*What you are asked to do:* List the lines of this listing that hold the word "scene".

'''

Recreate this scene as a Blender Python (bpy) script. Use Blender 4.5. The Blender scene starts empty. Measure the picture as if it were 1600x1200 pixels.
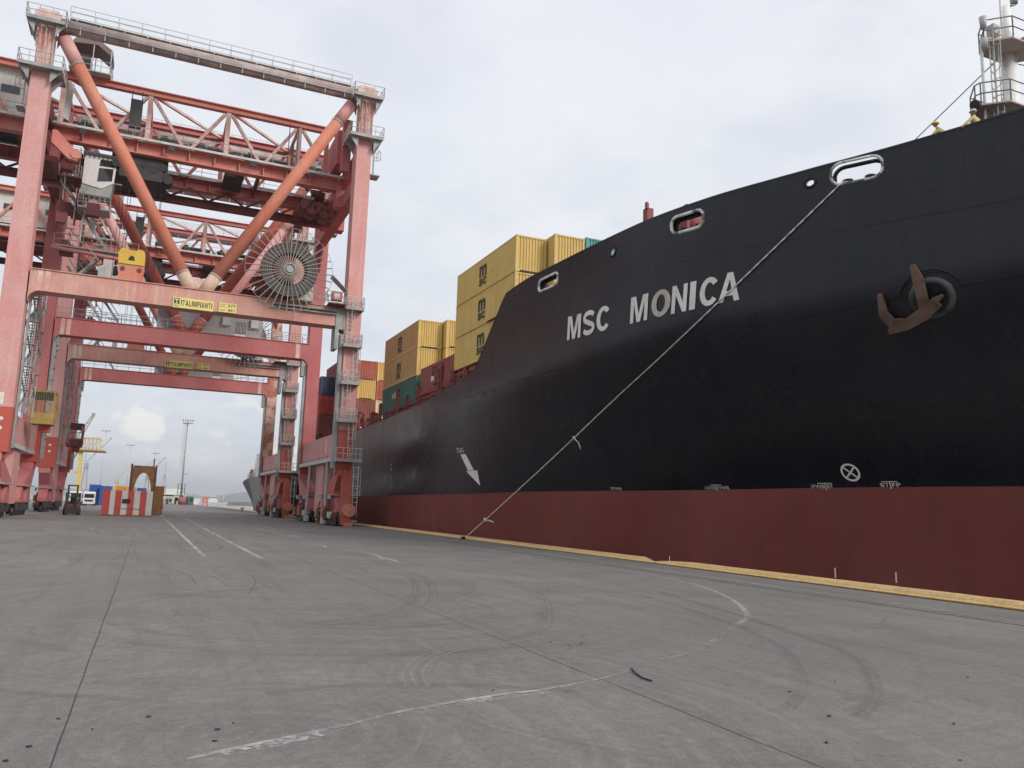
import bpy, math, random
from mathutils import Vector, Matrix
random.seed(7)
R = math.radians
scn = bpy.context.scene
C = scn.collection

# ------------------------------------------------------------------ camera
cam_d = bpy.data.cameras.new('camera'); cam = bpy.data.objects.new('camera', cam_d); C.objects.link(cam)
PITCH, ROLL, YAW = .15440, .03127, .41534
d = Vector((math.sin(YAW)*math.cos(PITCH), math.cos(YAW)*math.cos(PITCH), math.sin(PITCH)))
r0 = Vector((math.cos(YAW), -math.sin(YAW), 0)); u0 = r0.cross(d)
rr = math.cos(ROLL)*r0 + math.sin(ROLL)*u0
uu = -math.sin(ROLL)*r0 + math.cos(ROLL)*u0
M = Matrix((rr, uu, -d)).transposed().to_4x4(); M.translation = (0, 0, 2.1)
cam.matrix_world = M
cam_d.sensor_width = 36; cam_d.lens = 36*1262/1600
cam_d.clip_start = .1; cam_d.clip_end = 60000
scn.camera = cam
scn.render.resolution_x, scn.render.resolution_y = 1024, 768

# ------------------------------------------------------------------ exposure
scn.view_settings.view_transform = 'Standard'; scn.view_settings.look = 'None'
scn.view_settings.exposure = .32; scn.view_settings.gamma = 1; scn.view_settings.use_curve_mapping = False

# ------------------------------------------------------------------ sun + sky
SUN_DIR = Vector((.58, -.92, .62)).normalized()       # towards the sun
sun_d = bpy.data.lights.new('sun', 'SUN'); sun_d.energy = 1.9; sun_d.angle = R(20); sun_d.color = (1, .95, .88)
sun = bpy.data.objects.new('sun', sun_d); C.objects.link(sun)
sun.rotation_euler = SUN_DIR.to_track_quat('Z', 'Y').to_euler(); sun.location = (60, -80, 120)

world = bpy.data.worlds.new('World'); scn.world = world; world.use_nodes = True
nt = world.node_tree; nt.nodes.clear()
class NB:
    """small node-building helper"""
    def __init__(s, nt): s.t = nt
    def n(s, typ, **kw):
        nd = s.t.nodes.new(typ)
        for k, v in kw.items(): setattr(nd, k, v)
        return nd
    def l(s, a, b): s.t.links.new(a, b)
    def put(s, sock, v):
        if hasattr(v, 'links') or isinstance(v, bpy.types.NodeSocket): s.l(v, sock)
        elif v is not None: sock.default_value = v
    def math(s, op, a, b=None, c=None, clamp=False):
        nd = s.n('ShaderNodeMath', operation=op, use_clamp=clamp)
        s.put(nd.inputs[0], a)
        if b is not None: s.put(nd.inputs[1], b)
        if c is not None: s.put(nd.inputs[2], c)
        return nd.outputs[0]
    def vmath(s, op, a, b=None):
        nd = s.n('ShaderNodeVectorMath', operation=op)
        s.put(nd.inputs[0], a)
        if b is not None: s.put(nd.inputs[1], b)
        return nd.outputs['Value'] if op in ('LENGTH', 'DISTANCE', 'DOT_PRODUCT') else nd.outputs['Vector']
    def comb(s, x, y, z):
        nd = s.n('ShaderNodeCombineXYZ')
        for i, v in enumerate((x, y, z)): s.put(nd.inputs[i], v)
        return nd.outputs[0]
    def sep(s, v):
        nd = s.n('ShaderNodeSeparateXYZ'); s.l(v, nd.inputs[0]); return nd.outputs
    def noise(s, vec, scale, detail=4, rough=.55, lo=None, hi=None):
        nd = s.n('ShaderNodeTexNoise'); s.put(nd.inputs['Vector'], vec)
        nd.inputs['Scale'].default_value = scale; nd.inputs['Detail'].default_value = detail
        nd.inputs['Roughness'].default_value = rough
        o = nd.outputs['Fac']
        if lo is not None: o = s.rng(o, lo, hi)
        return o
    def rng(s, v, lo, hi, a=0., b=1.):
        nd = s.n('ShaderNodeMapRange', clamp=True); s.put(nd.inputs[0], v)
        for i, q in enumerate((lo, hi, a, b)): nd.inputs[i+1].default_value = q
        return nd.outputs[0]
    def ramp(s, v, pts):
        nd = s.n('ShaderNodeValToRGB'); s.put(nd.inputs[0], v)
        e = nd.color_ramp.elements
        while len(e) < len(pts): e.new(.5)
        for el, (p, c) in zip(e, pts): el.position = p; el.color = tuple(c)+(1,)
        return nd.outputs[0]
    def mix(s, f, a, b, mode='MIX'):
        nd = s.n('ShaderNodeMix', data_type='RGBA', blend_type=mode)
        s.put(nd.inputs[0], f)
        for i, v in ((6, a), (7, b)):
            if isinstance(v, (tuple, list)): v = tuple(v)+(1,) if len(v) == 3 else v
            s.put(nd.inputs[i], v)
        return nd.outputs[2]

w = NB(nt)
out = w.n('ShaderNodeOutputWorld'); bg = w.n('ShaderNodeBackground'); w.l(bg.outputs[0], out.inputs[0])
tc = w.n('ShaderNodeTexCoord'); dirv = w.vmath('NORMALIZE', tc.outputs['Generated'])
dx, dy, dz = w.sep(dirv)
sky = w.n('ShaderNodeTexSky', sky_type='NISHITA', sun_disc=False)
sky.sun_elevation = math.asin(SUN_DIR.z); sky.sun_rotation = math.atan2(SUN_DIR.x, SUN_DIR.y)
skyc = w.mix(1., sky.outputs[0], (.11, .11, .11), 'MULTIPLY')
# overcast deck: paler overhead, greyer blue towards the horizon
base = w.ramp(dz, [(0., (.56, .595, .67)), (.06, (.57, .605, .685)), (.14, (.60, .63, .70)), (.26, (.66, .685, .74)), (.42, (.715, .735, .785)), (.6, (.725, .74, .80)), (1., (.72, .735, .78))])
zz = w.math('ADD', w.math('MAXIMUM', dz, 0.), .22)
cp = w.comb(w.math('DIVIDE', dx, zz), w.math('DIVIDE', dy, zz), 0.)
n1 = w.noise(cp, 2.1, 8, .56, .42, .62)
n2 = w.noise(w.vmath('ADD', cp, (7.3, 2.1, 0)), 3.1, 7, .56, .47, .66)
col = w.mix(w.math('MULTIPLY', n1, .62), base, (.80, .81, .825))
col = w.mix(w.math('MULTIPLY', n2, .55), col, (.60, .62, .70))
# small cumulus low in the sky
n3 = w.noise(w.vmath('MULTIPLY', dirv, (1, 1, 2.0)), 17, 7, .58, .54, .63)
band = w.math('MULTIPLY', w.rng(dz, .015, .05), w.rng(dz, .17, .10))
dc = Vector((-.0113, .99667, .0808)).normalized()
dist = w.vmath('LENGTH', w.vmath('MULTIPLY', w.vmath('SUBTRACT', dirv, tuple(dc)), (1., 1., 1.35)))
wob = w.noise(dirv, 34, 5, .6)
blob = w.rng(w.math('ADD', dist, w.math('MULTIPLY', w.math('SUBTRACT', wob, .5), .040)), .0275, .0185)
cum = w.math('MAXIMUM', w.math('MULTIPLY', w.math('MULTIPLY', n3, band), .6), w.math('MULTIPLY', blob, .95))
col = w.mix(cum, col, (.88, .85, .82))
col = w.mix(.10, col, skyc)
w.l(col, bg.inputs[0]); bg.inputs[1].default_value = 1.0

# ------------------------------------------------------------------ materials
MATS = {}
def mat(name, c1, c2=None, rough=.6, scale=.35, lo=.35, hi=.68, streak=0, c3=None, metal=0., spec=.5, bump=0., fine=.12, emit=None):
    """painted / weathered surface: two tones mixed by noise, optional vertical streaks of a third tone"""
    if name in MATS: return MATS[name]
    m = bpy.data.materials.new(name); m.use_nodes = True; t = m.node_tree; t.nodes.clear(); b = NB(t)
    o = b.n('ShaderNodeOutputMaterial'); p = b.n('ShaderNodeBsdfPrincipled'); b.l(p.outputs[0], o.inputs[0])
    g = b.n('ShaderNodeNewGeometry'); pos = g.outputs['Position']
    c2 = c2 or tuple(min(1, x*1.12) for x in c1)
    col = b.mix(b.noise(pos, scale, 5, .6, lo, hi), tuple(c1), tuple(c2))
    if streak:
        sp = b.vmath('MULTIPLY', pos, (3.2, 3.2, .16))
        f = b.math('MULTIPLY', b.noise(sp, 1., 5, .65, .52, .70), streak)
        col = b.mix(f, col, c3 or tuple(x*.5 for x in c1))
    if fine:
        f2 = b.noise(pos, 9., 3, .6)
        v = b.rng(f2, .3, .7, 1-fine, 1+fine)
        col = b.mix(1., col, b.comb(v, v, v), 'MULTIPLY')
    b.l(col, p.inputs['Base Color'])
    p.inputs['Roughness'].default_value = rough; p.inputs['Metallic'].default_value = metal
    p.inputs['Specular IOR Level'].default_value = spec
    if bump:
        bm = b.n('ShaderNodeBump'); bm.inputs['Strength'].default_value = bump; bm.inputs['Distance'].default_value = .05
        b.l(b.noise(pos, scale*2.5, 4, .5), bm.inputs['Height']); b.l(bm.outputs[0], p.inputs['Normal'])
    MATS[name] = m; return m

PINK = mat('faded_pink_paint', (.62, .27, .25), (.66, .37, .345), .78, .22, streak=.45, c3=(.70, .50, .46))
RED = mat('faded_red_paint', (.46, .125, .12), (.52, .19, .18), .7, .22, streak=.35, c3=(.38, .10, .095))
SALMON = mat('salmon_beam_paint', (.57, .24, .20), (.62, .36, .29), .72, .3, streak=.6, c3=(.66, .47, .37))
ORANGE = mat('orange_primer_paint', (.57, .165, .095), (.59, .24, .165), .7, .3, streak=.4, c3=(.62, .33, .22))
DORANGE = mat('dull_orange_paint', (.42, .075, .045), (.46, .12, .085), .6, .3)
TRUSS = mat('truss_red_paint', (.58, .17, .13), (.60, .26, .215), .7, .35, streak=.3, c3=(.3, .08, .07))
WORN = mat('worn_pale_paint', (.62, .33, .28), (.68, .52, .47), .75, .8, lo=.4, hi=.6)
FRESH = mat('fresh_red_paint', (.50, .075, .045), (.46, .10, .07), .5, .3)
DKRED = mat('dark_red_steel', (.14, .035, .032), (.20, .06, .055), .7, .4)
GREY = mat('galvanised_steel', (.27, .27, .26), (.40, .40, .38), .55, .9)
LGREY = mat('pale_galvanised_steel', (.46, .46, .44), (.60, .60, .57), .55, .9)
TUBEG = mat('weathered_tube_paint', (.34, .26, .24), (.48, .40, .37), .6, .7, lo=.4, hi=.62, streak=.4, c3=(.42, .17, .15))
DARK = mat('dark_machinery', (.022, .022, .023), (.05, .046, .044), .6, .8)
CABLE = mat('black_cable', (.02, .02, .02), (.035, .033, .032), .7)
WHITE = mat('white_paint', (.70, .69, .66), (.62, .61, .57), .5, .5, streak=.3, c3=(.45, .36, .28))
CREAM = mat('cream_cladding', (.62, .60, .54), (.68, .66, .61), .6, .3, streak=.3, c3=(.5, .44, .36))
EHOUSE = mat('grey_cladding', (.33, .33, .32), (.38, .38, .37), .6, .3)
GLASS = mat('dark_glass', (.02, .025, .028), (.03, .035, .04), .08, .5, spec=.8)
YEL = mat('yellow_paint', (.66, .43, .05), (.60, .36, .04), .5, .8)
YCAGE = mat('dirty_yellow_paint', (.34, .235, .06), (.42, .30, .085), .65, 1.2, streak=.6, c3=(.18, .12, .04))
SIGNY = mat('sign_yellow', (.78, .66, .22), (.74, .62, .2), .6, .9, fine=.05)
INK = mat('sign_ink', (.03, .035, .03), (.04, .04, .04), .6)
RUST = mat('rust', (.17, .085, .035), (.25, .14, .06), .85, 1.1)
ANCHOR = mat('anchor_rust', (.10, .058, .040), (.17, .105, .078), .85, 1.6)
DECKRED = mat('deck_red_paint', (.24, .055, .045), (.30, .085, .07), .7, .7, streak=.3, c3=(.14, .05, .04))
MASTW = mat('mast_white', (.84, .83, .79), (.86, .85, .82), .5, .8, streak=.15, c3=(.6, .5, .4))
PLATB = mat('platform_primer', (.46, .33, .28), (.60, .50, .45), .7, .9)
ROPE = mat('rope_fibre', (.58, .54, .50), (.68, .65, .60), .9, 5.)
BLUE = mat('blue_paint', (.035, .085, .30), (.05, .11, .36), .5, .4)
WLINE = mat('hull_white_paint', (.76, .74, .68), (.66, .63, .57), .6, 1.5, fine=.1)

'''

*Answer to the problem:*
Recreate this scene as a Blender Python (bpy) script. Use Blender 4.5. The Blender scene starts empty. Measure the picture as if it were 1600x1200 pixels.
scn = bpy.context.scene